Net Neutrality Meeting Nixed, The Hacking of Equifax, Telecom Drones, and more

Internet Telecom Cable Service News

Here is your recap of the cable and internet service industry related news from around the US and the world for the week of September 13, 2017:

Because Everyone Knows Our Internet Speeds Are Too Fast

Currently, the FCC defines acceptable broadband access as 25Mbps downloads and 3 Mbps up coupled with mobile access. Verizon Corporate lackey, I mean FCC Chairman, Ajit Pai thinks that is too fast and wants to redefine it to say that as long as you have mobile speeds of 10 Mbps you are fine. This is right in line with the major telcos wanting to focus on wireless and abandon wireline connections. So apparently as long as we can get a speed of less than half of current guidelines, on the phone no less, we are good to go. Kind of boggles the mind it does.

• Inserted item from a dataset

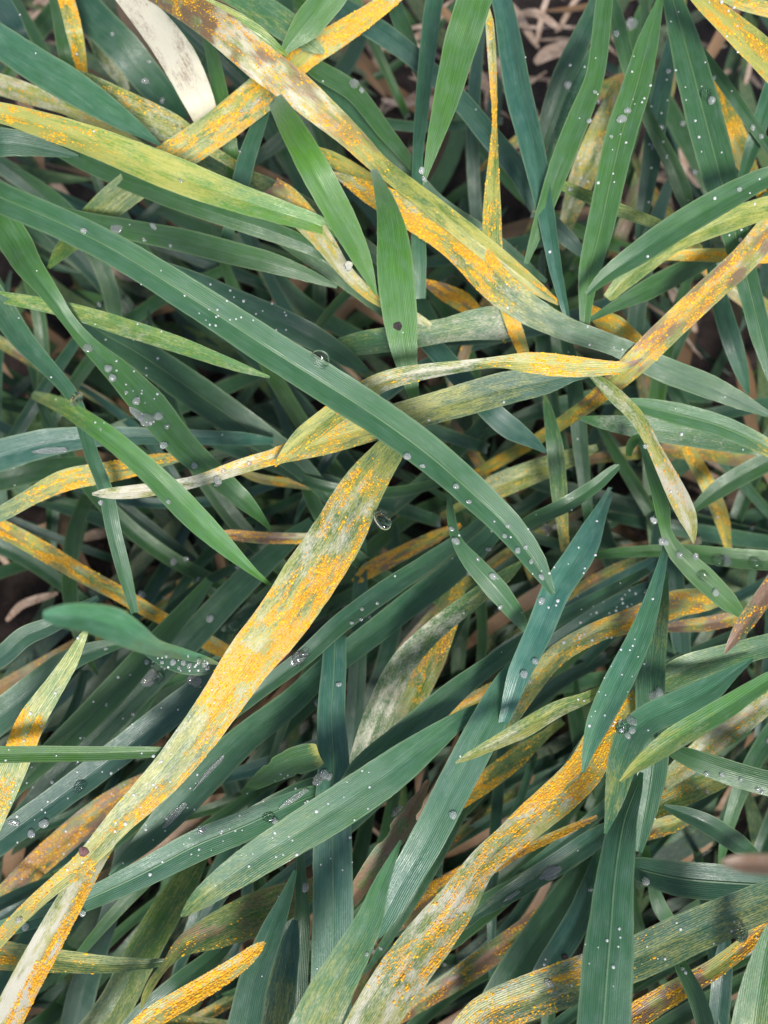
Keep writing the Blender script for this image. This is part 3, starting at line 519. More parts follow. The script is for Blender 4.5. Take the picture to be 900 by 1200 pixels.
L('mottled olive leaf with a curled yellow tip, bottom left', '165,1182,2 170,1168,10 179,1150,12 195,1130,11 215,1108,26 250,1092,44 290,1075,54 330,1058,48 365,1042,26', [114, 112, 106, 103, 96], .5, [(0, 0, .8, .1, .2), (.15, .1, .5, .1, .2), (.3, .2, .4, .1, .35), (1, .05, .35, .15, .3)], fold=.2, val=.85, tilt=5)
L('broad dark olive blade standing at the bottom left', '102,1222,50 132,1185,48 160,1129,46 188,1079,44 213,1040,37 238,1000,18', [90, 90, 88, 80], .5, [(0, 0, .3, .1, .1), (1, 0, .25, .05, .1)], fold=.2, val=.8)
L('narrow leaf packed with orange pustules at the bottom left', '145,1222,26 178,1193,27 231,1161,25 277,1132,22 300,1113,15 310,1104,3', [124, 124, 123], .6, [(0, 1, .9, .3, 0), (.9, 1, .9, .3, 0), (1, .5, .9, .2, .2)], fold=.2, pust=1.6, cols=12)
L('shaded green blade behind the orange-packed narrow leaf', '140,1222,30 170,1190,34 210,1155,32 250,1122,24 278,1096,6', [98, 97, 92], .35, val=.85)
L('smooth dark teal blade at the bottom, left of the upright one', '282,1225,46 290,1185,42 298,1147,37 318,1093,30 334,1055,18 346,1020,5', [120, 119, 116, 110], .12, fold=.3, val=1.0)
L('pale bluish blade with yellow left edge at the bottom', '318,1225,44 324,1190,42 329,1160,38 340,1111,27 346,1078,8', [114, 114, 110], .12, [(0, 0, .5, .1, 0), (1, 0, 0, 0, 0)], fold=.3, side=-1, val=1.3)
L('dark narrow stalk between the bottom upright blades', '352,1000,10 353,1040,16 354,1080,22 351,1130,25 348,1200,24', [102, 103, 100], .15, val=.8)
L('torn curling leaf with ragged yellow rim above the green curved leaf', '282,930,6 305,915,22 325,902,33 345,893,38 362,888,34 374,884,28', [104, 110, 114, 116], .4, [(0, 0, .1, 0, 0), (.9, 0, .1, 0, 0), (1, 0, .8, .1, 0)], fold=-.2, tilt=-12, rag=.6, root=False, val=1.0)
L('level dark teal leaf behind the torn curling one', '285,962,22 320,947,32 352,930,30 375,915,16', [100, 100, 96], .1, val=.85)
# ---- lower right
L('large green leaf with yellow rust spots rising to the right edge', '535,1222,36 560,1196,44 580,1184,48 651,1157,50 740,1125,48 793,1100,48 847,1076,46 900,1054,42 930,1042,36', [116, 118, 118, 116, 114], .22, [(0, .2, .5, .4, 0), (.15, .4, .5, .35, 0), (.3, .8, .5, .25, 0, -.7), (.42, .8, .45, .2, 0, -.7), (.5, .15, .3, .1, 0), (.75, .05, .35, .1, 0), (.9, 0, .3, .1, 0), (1, 0, .2, 0, 0)], fold=.16, tilt=-8, val=1.05, cols=16, pust=1.0)
L('orange brown narrow leaf crossing the bottom right', '700,1222,28 747,1189,30 793,1161,27 847,1129,22 897,1086,18 925,1062,16', [96, 98, 99], .6, [(0, .7, .8, 0, .7), (.5, .6, .9, 0, .6), (1, .8, .9, 0, .3)], fold=.2)
L('green blade standing in the bottom right corner', '912,1062,3 905,1085,12 896,1120,28 889,1160,42 884,1195,50 881,1230,56', [130, 128, 126], .35, [(0, 0, 0, 0, 0), (1, 0, .3, 0, 0)], fold=.2, val=1.1, tilt=8)
L('level dark leaf with clear midrib below the pinkish blurred tip', '735,1015,20 755,1020,34 793,1029,44 847,1034,47 900,1037,38 930,1038,26', [98, 101, 102, 101], .1, fold=.32, val=1.0, tilt=-6, rib=.2)
L('bluish leaf with light green tip edge, lower right of center', '560,1072,10 580,1058,19 616,1036,25 651,1014,29 687,990,29 706,976,22 722,962,6', [100, 102, 102, 98], .08, [(0, 0, .2, 0, 0), (1, 0, .1, 0, 0)], fold=.3, val=1.0)
L('very thin rusted leaf stem, lower right of center', '575,1022,8 600,1004,11 633,987,12 668,971,10 700,957,5', [92, 95, 95], .6, [(0, .6, .8, 0, .6), (1, .7, .8, 0, .4)])
L('glossy green blade with droplets entering from the right edge, lower right', '770,870,4 790,881,17 812,890,25 850,904,30 895,917,31 930,924,30', [114, 119, 121, 122], .4, fold=-.2, tilt=-6, val=.85)
L('shaded twisted leaf between the right edge blades, lower right', '778,945,6 800,953,19 829,965,26 864,988,27 888,1002,8', [104, 105, 100], .25, fold=.35, val=.85)
L('pale mottled leaf below the slender yellow-edged blade', '775,918,18 800,900,28 829,875,32 870,842,36 910,808,36 935,790,32', [102, 106, 108, 108], .5, [(0, .2, .5, .5, .2), (.5, .2, .5, .6, .3), (1, .2, .5, .5, .3)], fold=.2, val=1.1, pust=.4)
L('yellow-green shaded leaf below the pale mottled one', '750,958,14 770,946,28 811,926,30 847,912,23 870,900,8', [98, 99, 95], .6, [(0, .3, .5, .1, 0), (1, .1, .6, .2, 0)])
L('yellow-brown leaf stub under the glossy droplet blade', '745,985,10 765,972,24 790,965,22 812,958,8', 88, .6, [(0, .2, .6, .2, .4), (1, .2, .7, .2, .3)])
L('long shaded green blade rising to the right, lower right', '572,1195,44 598,1147,44 633,1093,41 669,1040,34 694,1000,18', [90, 90, 86, 78], .3, fold=.3, val=.7)
L('droplet-lined bluish blade left of the tall teal one', '610,1185,10 626,1158,22 644,1129,30 669,1093,34 688,1050,28 698,1010,12', [100, 102, 100, 92], .08, fold=.3, val=1.0)
L('green blade under the wide pale leaf, lower center right', '505,1120,16 532,1093,34 567,1065,34 610,1036,22 640,1016,6', [92, 93, 88], .3, fold=.3, val=.85)
L('pinkish brown leaf stub near the bottom center right', '470,1194,12 496,1172,22 539,1145,27 592,1107,28 640,1070,24 660,1052,8', [82, 84, 80], .5, [(0, .3, .4, .4, .8), (1, .4, .5, .1, .8)], fold=.2)
L('shredded dry brown leaf between the lower center blades', '418,1045,22 436,1020,28 455,992,30 475,962,27 490,936,16 502,915,6', [104, 108, 109, 104], .5, [(0, 0, .3, .1, 1), (1, 0, .3, .2, 1)], fold=.5, rag=.8, pust=0)
L('dark leaf thick with rust in shade right of the lower center', '425,1105,14 450,1086,32 503,1051,31 545,1026,26 590,1000,12', [84, 86, 82], .5, [(0, .6, .5, 0, .8), (1, .6, .5, 0, .8)], val=.75)
L('arched pale leaf with pink and orange stains at center', '412,925,28 422,896,34 443,839,40 468,782,35 503,743,29 539,714,26 565,694,23 592,675,18 612,658,5', [98, 100, 101, 99, 94], .4, [(0, .05, .2, .5, 0), (.4, .15, .25, .6, .2), (.6, .1, .2, .5, .1), (.8, .1, .4, .1, 0), (1, 0, .2, 0, 0)], fold=.3, tilt=-8, pust=.5)
L('second pale stained leaf crossing under the arched one', '455,885,22 478,832,35 503,775,40 525,718,34 539,672,22 546,645,8', [88, 90, 88, 82], .5, [(0, .1, .4, .4, .1), (.5, .4, .5, .2, .4), (1, .2, .6, 0, 0)], fold=.25, val=.95)
L('short orange streaked leaf right of the rust-covered leaf', '415,682,8 432,668,22 468,650,21 510,629,17 540,615,6', [82, 82, 78], .55, [(0, .6, .6, .1, .6), (1, .6, .7, .1, .5)])
L('straight thin brown-orange leaf behind the rust-covered one', '255,626,6 270,626,14 300,630,16 361,631,14 400,628,6', [94, 94, 92], .6, [(0, .5, .7, .5, .7), (1, .6, .7, .4, .6)], pust=.6)
L('yellow leaf strip below the center twist', '270,545,6 300,560,12 340,566,13 390,572,12 420,580,5', 84, .6, [(0, .5, .7, 0, .3), (1, .4, .7, 0, .3)])
L('dark olive leaf with bright orange smear, center', '500,853,8 532,835,22 575,812,25 612,790,15 635,775,5', [86, 88, 84], .5, [(0, .6, .6, 0, .4), (.3, .9, .8, 0, .3), (.6, .8, .8, 0, .2), (1, .1, .5, 0, 0)])
L('orange smeared leaf in shade below the small yellowish tip', '500,965,8 530,942,24 570,915,28 605,888,26 640,860,12', [86, 88, 84], .5, [(0, .5, .5, 0, .4), (.35, .9, .8, 0, .2), (.6, .4, .5, 0, .2), (1, .1, .5, 0, 0)], val=.8)
L('slim dark upright blade behind the broad rusted one', '425,632,10 422,690,20 420,760,23 416,830,24 410,905,22', [82, 82, 78], .1, val=.9)
L('short dark vertical blade below center', '516,955,16 509,1000,26 505,1045,25 500,1085,14', [86, 86, 80], .12, val=.9)
L('dark upright stalk left of the hanging yellow and cream tip', '662,392,14 670,430,21 676,475,22 681,530,20 688,592,14', [92, 92, 84], .1, val=.85)
L('small pointed green blade standing under the center twist', '638,462,3 642,480,12 650,521,22 655,574,22 660,622,14', [98, 98, 90], .4, [(0, 0, .2, 0, 0), (.7, 0, .2, 0, 0), (1, .3, .6, 0, .2)], val=.85)
L('finger-like green blade with rounded tip at center right', '726,545,3 722,548,11 712,556,15 699,568,18 662,592,21 620,612,18 592,636,10', [110, 109, 106, 98], .3, fold=.3, val=.9, root=False)
L('dim grey-yellow blade low in the center right shade', '545,590,12 580,571,34 633,550,31 672,535,22 700,524,8', [84, 86, 82], .5, [(0, .2, .6, .2, .1), (1, 0, .4, .2, 0)], val=.85)
L('pale grey-green level leaf at right, middle height', '680,490,5 700,494,16 758,501,33 829,511,35 878,521,26 920,530,12', [102, 104, 103, 100], .3, [(0, 0, .1, .2, 0), (1, 0, .15, .3, 0)], fold=.25, tilt=-6, val=1.2, cols=12)
L('green leaf with yellow end sweeping to the right edge, middle height', '720,470,6 750,475,20 793,485,29 847,500,28 900,525,23 930,542,16', [110, 112, 113, 113], .3, [(0, 0, 0, 0, 0), (.7, 0, .1, 0, 0), (.88, .3, .8, .1, 0), (1, .3, .8, .1, .1)], fold=.25, tilt=8, val=1.05, rib=.2)
L('short blue blade standing in the right side gap', '833,308,12 843,350,22 857,397,25 869,435,18 877,462,4', [98, 97, 92], .08, val=1.0)
L('orange striped leaf falling in the right side shade', '800,515,8 811,535,19 829,567,21 845,605,20 853,640,10', [86, 86, 78], .6, [(0, .5, .7, .1, .2), (1, .3, .7, .1, .3)])
L('dark green blade at the right edge below the yellow-ended leaf', '810,600,8 843,572,25 900,540,27 930,525,24', [88, 92, 94], .4, val=.8)
L('orange spotted blade end beside the long upright blade', '688,358,8 703,372,22 722,384,30 747,402,20 760,412,6', [100, 102, 98], .6, [(0, .7, .8, .1, .2), (1, .6, .8, .1, .3)])
L('green blade leaning under the yellow-blotched leaf', '685,378,5 722,358,15 758,340,28 800,318,27 850,296,14', [106, 106, 100], .35, val=.95, fold=.3)
L('dark vertical blade behind the upright teal one, right', '788,645,14 792,690,25 797,740,26 802,790,16', [88, 88, 80], .15, val=.8)
L('dark blue blade rising behind the glaucous pointed one', '560,792,10 580,770,20 633,739,23 687,704,25 751,668,21 785,648,8', [86, 87, 84], .08, val=.8)
L('dark teal blade below the dark blue one, center right', '600,790,10 651,752,21 704,718,25 754,693,23 785,678,8', [80, 81, 78], .1, val=.9)
L('dim vertical blade by the lower left bluish arc', '152,940,10 149,975,22 132,1058,24 118,1105,27 98,1155,38 85,1215,40', [80, 80, 76, 72], .15, val=.85)
L('small green blade emerging under the large spotted leaf, bottom right', '785,1105,6 800,1136,19 818,1172,24 830,1215,24', [104, 108, 108], .3, val=1.0)
L('shaded blue blade standing in the bottom right gap', '850,1100,14 847,1135,25 843,1182,26 838,1225,24', [88, 88, 84], .08, val=.85)
L('slim dark blade below the level midrib leaf', '765,1035,14 772,1062,20 788,1085,18 802,1110,6', [86, 86, 82], .3, val=.85)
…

Mozilla: This File Will Self-Destruct in 24 Hours

Mozilla Firefox released Test Pilot last year so Firefox users could test out the new features that Firefox programmers were experimenting with. One feature they just released for testing is Send. Send allows you to send an encrypted file to someone that automatically deletes itself after one download or 24 hours. That way sensitive data won’t remain online forever. The file can be up to 1 GB in size. Only people you send to the link to will be able to download and decrypt the file. This feature could be very useful for business applications concerning trade secrets.

Congressional Net Neutrality Meeting Canceled Due to (Corporate) Lack of Interest

The US House of Representatives scheduled a meeting on Net Neutrality and invited all the big corporate Internet Content Providers and Internet Service Providers. AT&T, Charter Communications, Comcast, Facebook, Alphabet, Netflix, Amazon, and Verizon executives were all invited. None of the execs accepted the invite. This is one of the biggest if not the biggest issues facing Internet content and service providers. They couldn’t be bothered to attend so the meeting was canceled. Maybe they figured with their boy, Ajit Pai, in charge, it was a foregone conclusion.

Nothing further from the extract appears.